··· GIVEN RECORDS
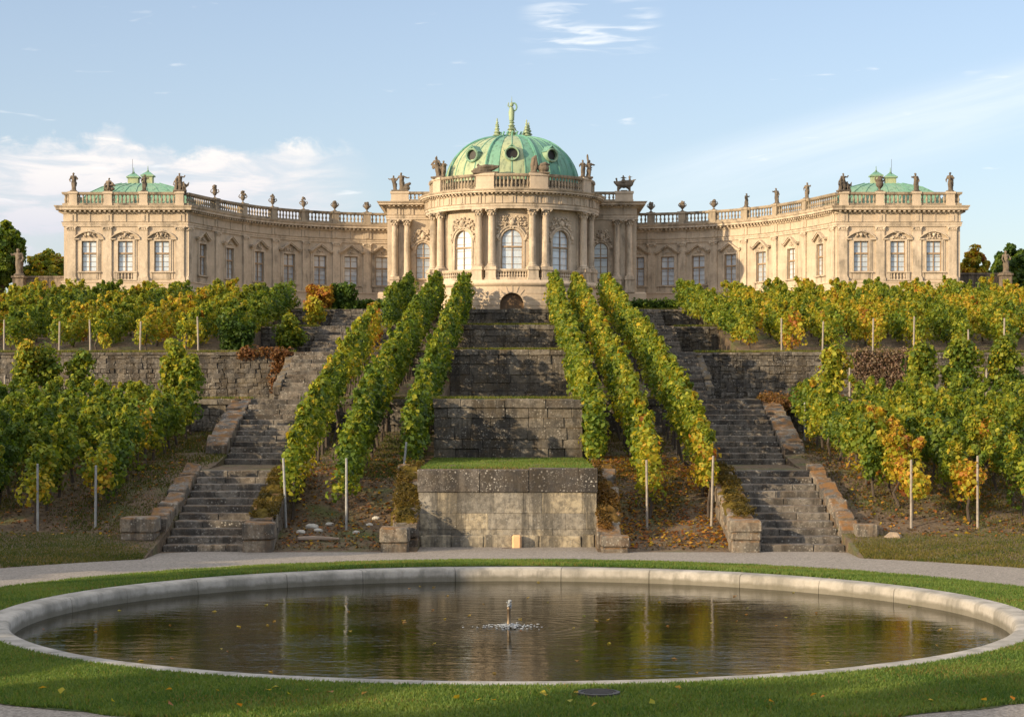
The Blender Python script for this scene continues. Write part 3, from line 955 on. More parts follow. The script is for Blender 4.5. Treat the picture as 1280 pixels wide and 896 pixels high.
block_wall('low rough wall behind the left lower vineyard, beside the second left flight', -26, XL0 - .45, 72, 2.9, 4.18, cop=.2, blk=(.16, .52), course=.19, rough=True)
block_wall('tall lichened wall under the left upper vineyard', -33, XL0 - .3, 86, 4.15, 6.26, cop=.14, blk=(.16, .52), course=.19, rough=True)
block_wall('short wall with grassy top left of the upper left stairs', XI0, XL0, 97, 6.3, 7.82, cop=.14, blk=(.16, .52), course=.19, rough=True)
block_wall('small topmost wall left of the upper left stairs by the dark hedge', XI0 + .5, XL0, 106, 7.8, 9.07, cop=.14, blk=(.16, .52), course=.19, rough=True)
block_wall('low wall under the russet hedge behind the right lower vineyard', XR1 + .45, 26, 72, 2.9, 4.18, cop=.2, blk=(.16, .52), course=.19, rough=True)
block_wall('tall wall partly grown over with brown creeper under the right upper vineyard', XRU + .03, 33, 86, 4.15, 6.26, cop=.14, blk=(.16, .52), course=.19, rough=True)
block_wall('short rounded wall with grassy top right of the upper right stairs', XRU + .03, XI1 + .3, 97, 6.3, 7.82, cop=.14, blk=(.16, .52), course=.19, rough=True)
block_wall('small topmost wall right of the upper right stairs', XRU + .03, XI1, 106, 7.8, 9.07, cop=.14, blk=(.16, .52), course=.19, rough=True)

# ------------------------------------------------------------------ stairs
def stairs(label, x0, x1, y0, y1, z0, z1, n):
    root = empty('stone_staircase', ((x0 + x1) / 2, y0, z0), label, 'staircase', 'stone stair flights')
    run, rise = (y1 - y0) / n, (z1 - z0) / n
    for i in range(n):
        mb = MB()
        x = x0
        while x < x1 - 1e-6:
            w = random.uniform(.7, 1.5)
            if x + w > x1 - .4:
                w = x1 - x
            mb.block(x + .003, x + w - .003, y0 + i * run + random.uniform(-.025, .02), y0 + (i + 1) * run + .10, z0 + i * rise - .12, z0 + (i + 1) * rise, random.uniform(.15, .9), .022, .010)
            x += w
        part('step', mb, 'step_stone', root)
    return root


stairs('bottom flight of the left stone stairs, rising from the gravel path', XL0 + .02, XL1 - .3, 53.4, 60.5, 0.0, 1.98, 11)
stairs('second flight of the left stone stairs beside the sloping wall', XL0 + .02, XL1 - .02, 65, 72, 2.0, 4.18, 12)
stairs('third flight of the left stone stairs between vineyard wall and vine row', XL0 + .02, XL1 - .02, 80, 86, 4.18, 6.26, 12)
stairs('fourth flight of the left stone stairs near the slope top', XL0 + .02, XL1 - .02, 92, 97, 6.28, 7.82, 9)
stairs('topmost flight of the left stone stairs below the palace', XL0 + .02, XL1 - .02, 102, 106, 7.86, 9.07, 7)
stairs('bottom flight of the right stone stairs with a sunlit patch on its lowest steps', XR0 + .15, XR1 - .02, 53.4, 60.5, 0.0, 1.98, 11)
stairs('second flight of the right stone stairs beside the leaning pier', XR0 + .02, XR1 - .02, 65, 72, 2.0, 4.18, 12)
stairs('third flight of the right stone stairs next to the creeper wall', XR0 + .02, XRU - .02, 80, 86, 4.18, 6.26, 12)
stairs('fourth flight of the right stone stairs near the slope top', XR0 + .02, XRU - .02, 92, 97, 6.28, 7.82, 9)
stairs('topmost flight of the right stone stairs below the palace', XR0 + .02, XRU - .02, 102, 106, 7.86, 9.07, 7)


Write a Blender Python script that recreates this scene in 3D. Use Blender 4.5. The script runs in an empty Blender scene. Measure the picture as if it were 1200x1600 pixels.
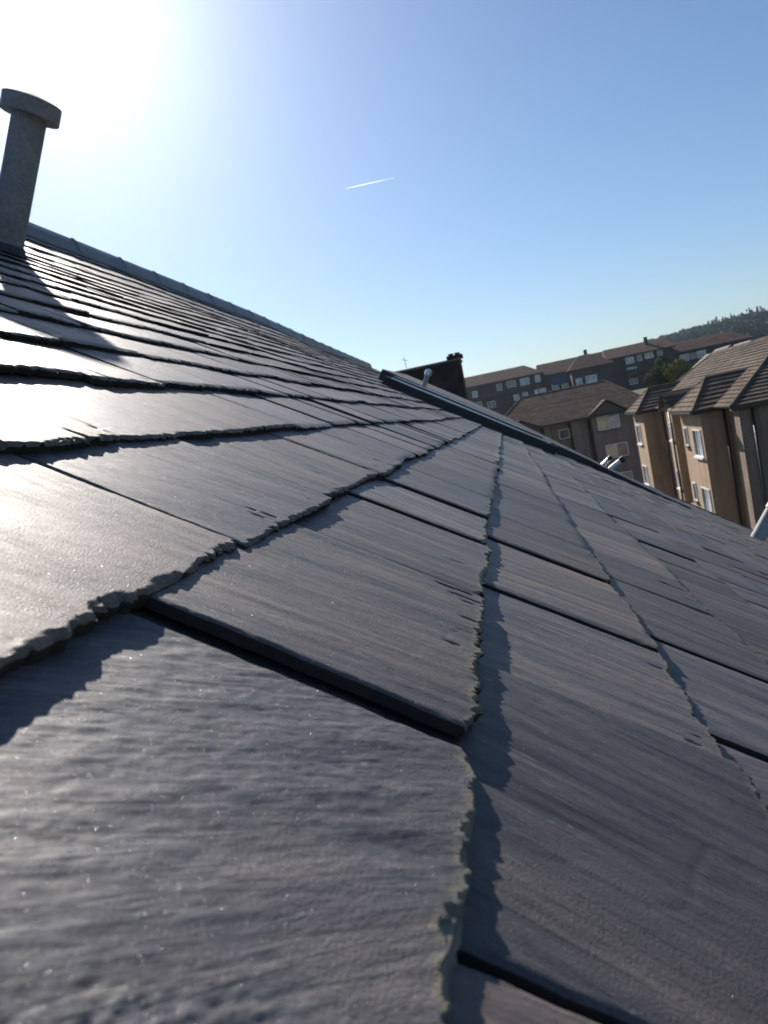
······
▶ [YOUR TASK]: Omit every picture while copying the listing above exactly.

▶ [CORRECT RESULT]:
The Blender Python script for this scene continues. Write part 3, from line 955 on. More parts follow. The script is for Blender 4.5. Treat the picture as 1280 pixels wide and 896 pixels high.
block_wall('low rough wall behind the left lower vineyard, beside the second left flight', -26, XL0 - .45, 72, 2.9, 4.18, cop=.2, blk=(.16, .52), course=.19, rough=True)
block_wall('tall lichened wall under the left upper vineyard', -33, XL0 - .3, 86, 4.15, 6.26, cop=.14, blk=(.16, .52), course=.19, rough=True)
block_wall('short wall with grassy top left of the upper left stairs', XI0, XL0, 97, 6.3, 7.82, cop=.14, blk=(.16, .52), course=.19, rough=True)
block_wall('small topmost wall left of the upper left stairs by the dark hedge', XI0 + .5, XL0, 106, 7.8, 9.07, cop=.14, blk=(.16, .52), course=.19, rough=True)
block_wall('low wall under the russet hedge behind the right lower vineyard', XR1 + .45, 26, 72, 2.9, 4.18, cop=.2, blk=(.16, .52), course=.19, rough=True)
block_wall('tall wall partly grown over with brown creeper under the right upper vineyard', XRU + .03, 33, 86, 4.15, 6.26, cop=.14, blk=(.16, .52), course=.19, rough=True)
block_wall('short rounded wall with grassy top right of the upper right stairs', XRU + .03, XI1 + .3, 97, 6.3, 7.82, cop=.14, blk=(.16, .52), course=.19, rough=True)
block_wall('small topmost wall right of the upper right stairs', XRU + .03, XI1, 106, 7.8, 9.07, cop=.14, blk=(.16, .52), course=.19, rough=True)

# ------------------------------------------------------------------ stairs
def stairs(label, x0, x1, y0, y1, z0, z1, n):
    root = empty('stone_staircase', ((x0 + x1) / 2, y0, z0), label, 'staircase', 'stone stair flights')
    run, rise = (y1 - y0) / n, (z1 - z0) / n
    for i in range(n):
        mb = MB()
        x = x0
        while x < x1 - 1e-6:
            w = random.uniform(.7, 1.5)
            if x + w > x1 - .4:
                w = x1 - x
            mb.block(x + .003, x + w - .003, y0 + i * run + random.uniform(-.025, .02), y0 + (i + 1) * run + .10, z0 + i * rise - .12, z0 + (i + 1) * rise, random.uniform(.15, .9), .022, .010)
            x += w
        part('step', mb, 'step_stone', root)
    return root


stairs('bottom flight of the left stone stairs, rising from the gravel path', XL0 + .02, XL1 - .3, 53.4, 60.5, 0.0, 1.98, 11)
stairs('second flight of the left stone stairs beside the sloping wall', XL0 + .02, XL1 - .02, 65, 72, 2.0, 4.18, 12)
stairs('third flight of the left stone stairs between vineyard wall and vine row', XL0 + .02, XL1 - .02, 80, 86, 4.18, 6.26, 12)
stairs('fourth flight of the left stone stairs near the slope top', XL0 + .02, XL1 - .02, 92, 97, 6.28, 7.82, 9)
stairs('topmost flight of the left stone stairs below the palace', XL0 + .02, XL1 - .02, 102, 106, 7.86, 9.07, 7)
stairs('bottom flight of the right stone stairs with a sunlit patch on its lowest steps', XR0 + .15, XR1 - .02, 53.4, 60.5, 0.0, 1.98, 11)
stairs('second flight of the right stone stairs beside the leaning pier', XR0 + .02, XR1 - .02, 65, 72, 2.0, 4.18, 12)
stairs('third flight of the right stone stairs next to the creeper wall', XR0 + .02, XRU - .02, 80, 86, 4.18, 6.26, 12)
stairs('fourth flight of the right stone stairs near the slope top', XR0 + .02, XRU - .02, 92, 97, 6.28, 7.82, 9)
stairs('topmost flight of the right stone stairs below the palace', XR0 + .02, XRU - .02, 102, 106, 7.86, 9.07, 7)


Write a Blender Python script that recreates this scene in 3D. Use Blender 4.5. The script runs in an empty Blender scene. Measure the picture as if it were 1200x1600 pixels.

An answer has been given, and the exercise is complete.